Japan Post Bank was here, one of our big customers. We need to speak in terms of banking to them. We can't speak in terms of high-tech or generic CRM right now. That's fine at first but we need to say what does it mean for banking? What does it mean for your bank? What does it mean for Japan? Because we built such a powerful platform, it's not like we're creating this separate product off to the side, like there's a banking product over there. Who are the partners out there that banks are already using? If the integration is happening with each customer, why don't we just think about pre-integrating with those packages and then when we go into a bank, say here it is, all done. Let's just put it all together so we can have that conversation up front.

I want to talk about how you see the industry evolving. It goes back to the buyer requirements. We've seen -- whether it's in PC software or mainframe software, client server -- that it's tough to be in a single product category over time. Partly, it's tough because it's a challenge for companies to keep enhancing the product and keep rolling it forward.

Harris: And it creates bad products. If you're just doing that one product line all you're doing is adding features, you're going to get feature bloat and you're going to end up being this useless piece of software, really complex.

But I think some of it also comes from customer requirements of not wanting to have to deal with lots of different vendors. There's an integration challenge for them, there's a contracting challenge, management challenge, all of that. Do you see this taking place in the cloud industry over time? Are we going to see stitching together the HR, the financial, everything into one cloud package or does it evolve differently?

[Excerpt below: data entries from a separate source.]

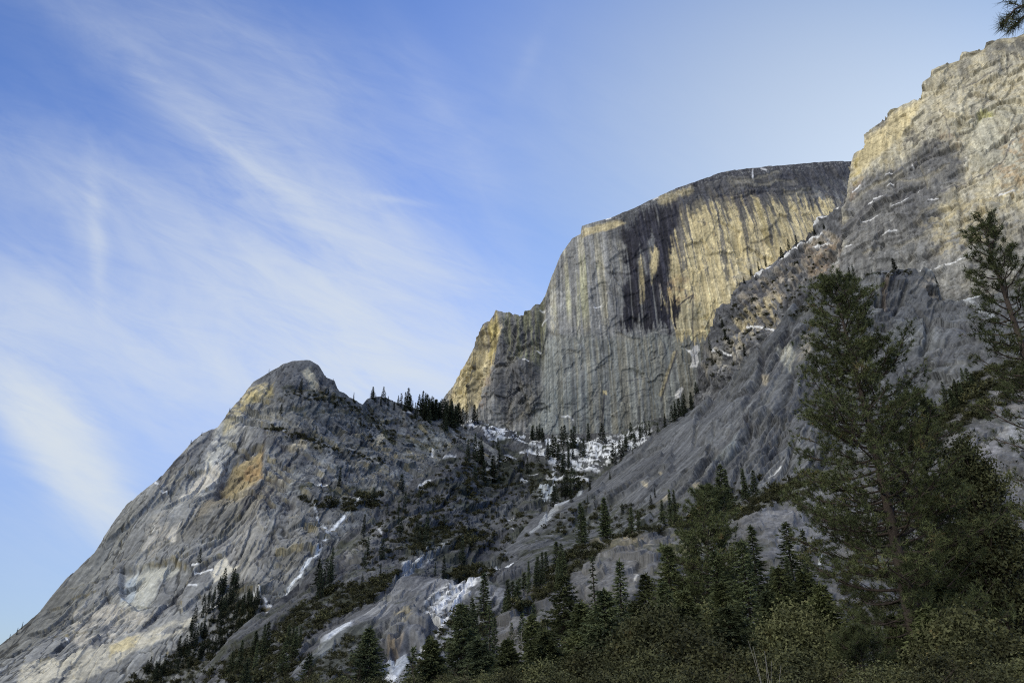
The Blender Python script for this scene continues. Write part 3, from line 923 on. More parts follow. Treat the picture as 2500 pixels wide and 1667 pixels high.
# ---- brushy gully slope below the dome -------------------------------------
slope = Mass("talus_slope",
    [(330, 1760), (400, 1715), (460, 1665), (520, 1605), (560, 1560), (640, 1500), (700, 1445), (760, 1375), (800, 1335), (870, 1264), (930, 1218), (990, 1182), (1060, 1140), (1110, 1085), (1130, 1044),
     (1150, 1022), (1175, 1028), (1240, 1050), (1340, 1062), (1500, 1056), (1560, 1040), (1620, 1015), (1700, 1000), (1900, 1000)],
    [(1150, 1022, 1880), (1340, 1062, 1950), (1620, 1020, 1960), (1250, 1120, 1700), (1450, 1150, 1600), (1110, 1085, 1490), (1000, 1180, 1240), (1300, 1210, 1400), (1200, 1300, 1130), (1400, 1250, 1260),
     (870, 1264, 1070), (760, 1375, 940), (640, 1500, 800), (560, 1560, 740), (1000, 1400, 800), (1200, 1450, 760), (800, 1500, 660), (700, 1640, 500), (1000, 1600, 500), (1300, 1600, 500),
     (1600, 1400, 800), (1700, 1200, 1400), (330, 1760, 620), (450, 1680, 680), (520, 1780, 420), (1000, 1780, 370), (1300, 1780, 360), (1900, 1780, 400), (1900, 1100, 1700)],
    1790, step=2.2, rough=3, back=(60, 60), grain=((1200, 1300, 1130), (800, 1500, 660)), seed=5)
m = slope
m.warp()
P = m.P0
iD, eD, _ = plates(stretch(P, m.u, 4), 22, 81)
iP, eP, _ = plates(P, 30, 82)
dist = np.clip(P[..., 1] / 1000, .35, 1.6)
gul = sstep(1200, 1120, m.PY)
fl1, tl1 = facets(stretch(P, m.u, 3), 34, 1811, .32)
fl2, tl2 = facets(stretch(P, m.u, 3), 12, 1812, .36)
d = 8 * fbm(P / 100, 2, 83) * dist + (.5 * fl1 + .24 * fl2) * dist * (1 - .4 * gul) + 3 * ridged(stretch(P, m.u, 5) / 50, 2, 84) * (1 - gul) * dist + .5 * m.fine
d += gul * 10 * fbm(P / 45, 3, 85)
d -= 14 * np.exp(-(line_dist(m.PX, m.PY, [(870, 1264), (760, 1375), (700, 1450)]) / 10) ** 2)
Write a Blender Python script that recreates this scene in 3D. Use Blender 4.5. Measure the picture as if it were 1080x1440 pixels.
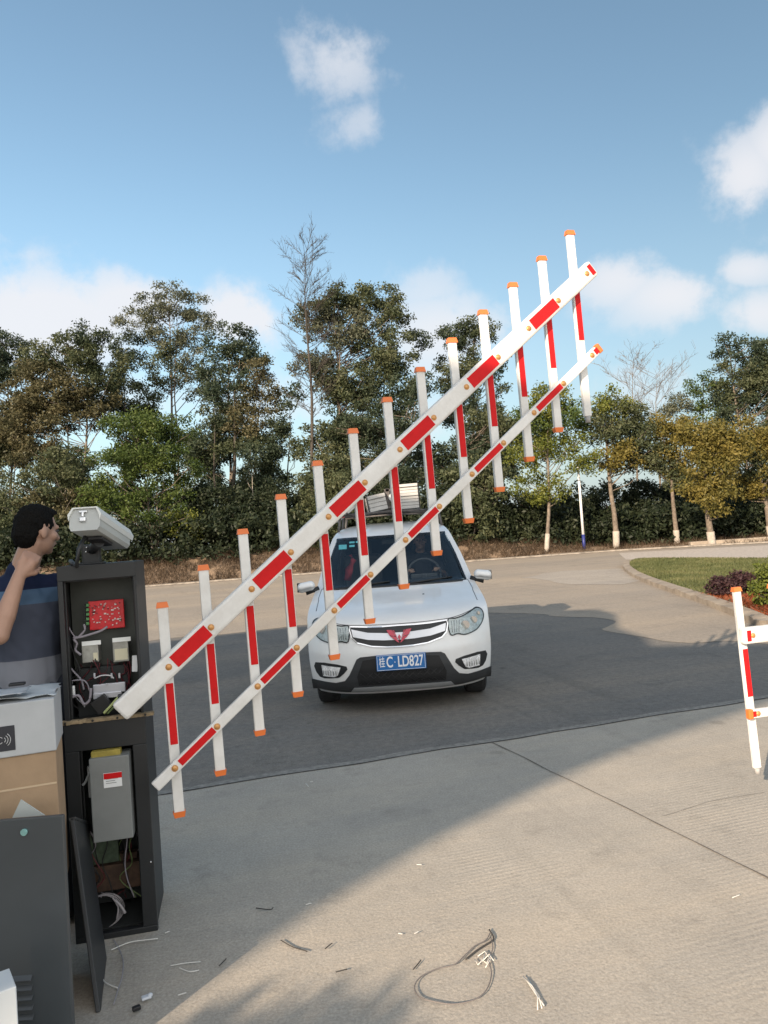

Harris: I don't really believe that any one vendor should ever do it all because the minute they do it all, they're going to get old. What I believe in very strongly -- and we try to do this behind the firewall -- is having services that integrate together, that work together and then as things evolve, how do you pull things out, add new things? That's what I'm doing with my service so why can't corporations do that? I think the reason is it's really hard, behind the firewall, to do that because you're just repeating the same thing over and over again. That's why consultants have so much business and that's why integration companies have so much business because they're going in and they're doing the same thing over and over again.